Wang Ping, a researcher in Japanese political studies at the Chinese Academy of Social Sciences, said the Britain-Germany comparison may be Abe's latest "lame" analogy following his comment comparing the Yasukuni Shrine to the Arlington National Cemetery in Washington.
"By mentioning historical details that sound familiar to the West, Abe is trying to bluff audiences in Davos and shift blame onto China," Wang said.
Bonji Ohara, a research fellow at the Tokyo Foundation, an independent, not-for-profit think tank, said the Yasukuni Shrine "is not an equivalent" to Arlington, adding, "Abe's Yasukuni visit is political propaganda."
Mindy Kotler, director of the Washington-based research center Asia Policy Point, said in her latest online article, "Although both were the result of civil wars, Yasukuni now focuses on the idealization of the Pacific Theater in World War II, while Arlington records the continuing sorrow of a nation."
Zhou Yongsheng, a professor of Japanese studies at China Foreign Affairs University, said Japanese policymakers, for political purposes, are "taking advantage of Japanese people's natural feelings in mourning their ancestors to justify the visit" to the shrine.
In Davos, Abe reiterated that he visited the shrine to make a no-war pledge.
He also criticized China's increased military spending as being a major source of instability in the region, saying, "We must ... restrain military expansion in Asia, which could otherwise go unchecked."
In December, the Abe administration approved two documents and a mid-term defense plan for 2014-18, aimed at China.
Ohara said: "The Japanese National Defense Program guidelines and National Security Strategy are a deliberate provocation against China. This is of great disservice to bilateral relations."
John Chipman, chief executive of the International Institute for Strategic Studies, told Reuters that the best prospects for avoiding an escalation of disputes between China and Japan lie in quiet military-to-military discussions to seek confidence-building measures.
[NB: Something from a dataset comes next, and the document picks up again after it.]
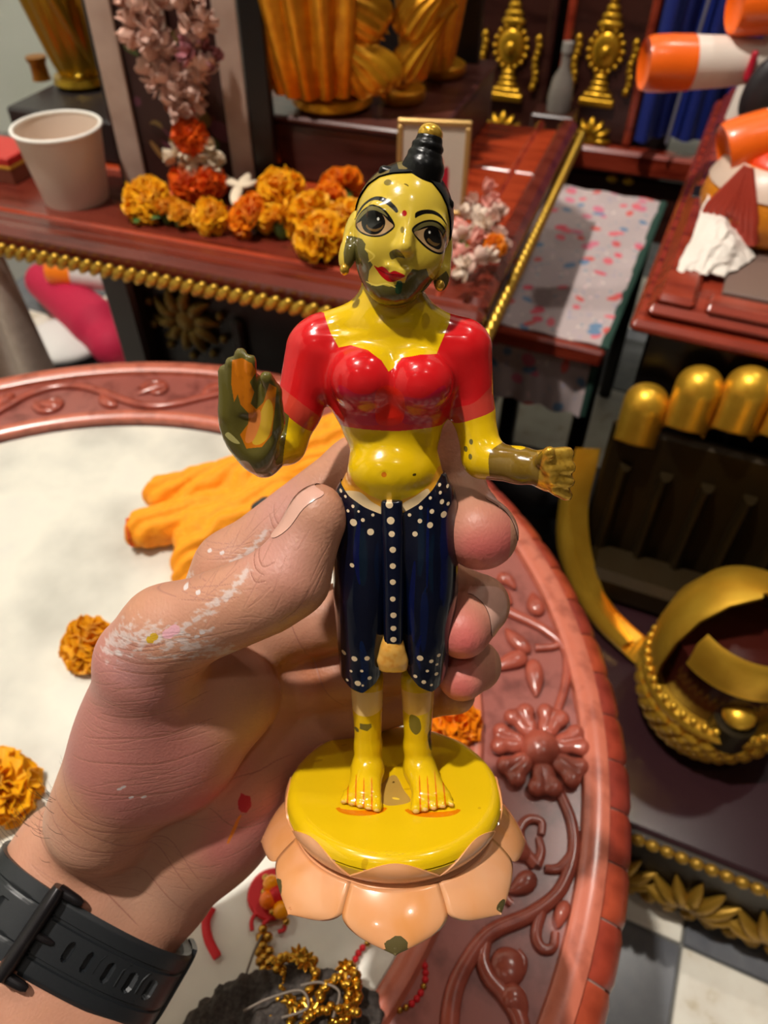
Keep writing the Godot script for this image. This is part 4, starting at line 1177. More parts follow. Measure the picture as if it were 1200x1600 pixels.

On Thursday, the Japanese Prime Minister's Office released Abe's Chinese New Year greetings to Chinese nationals in Japan. These will be published by two Chinese-language newspapers in Japan on Jan 30, Lunar New Year's Eve.
Abe said in the greetings that separate issues should be "well controlled" to avoid them influencing bilateral relations, reiterating that "my door toward dialogue is open".
But Tomiichi Murayama, Japanese prime minister from 1994 to 1996, disagreed.
"If the door were really open, he should have said, ‘Welcome, please come in'. He should definitely establish circumstances in which a guest is comfortable. This is not good," Murayama told China Central Television in Tokyo on Wednesday.
Abe is taking actions that are totally contrary to his words, "which is extremely impolite," Murayama said.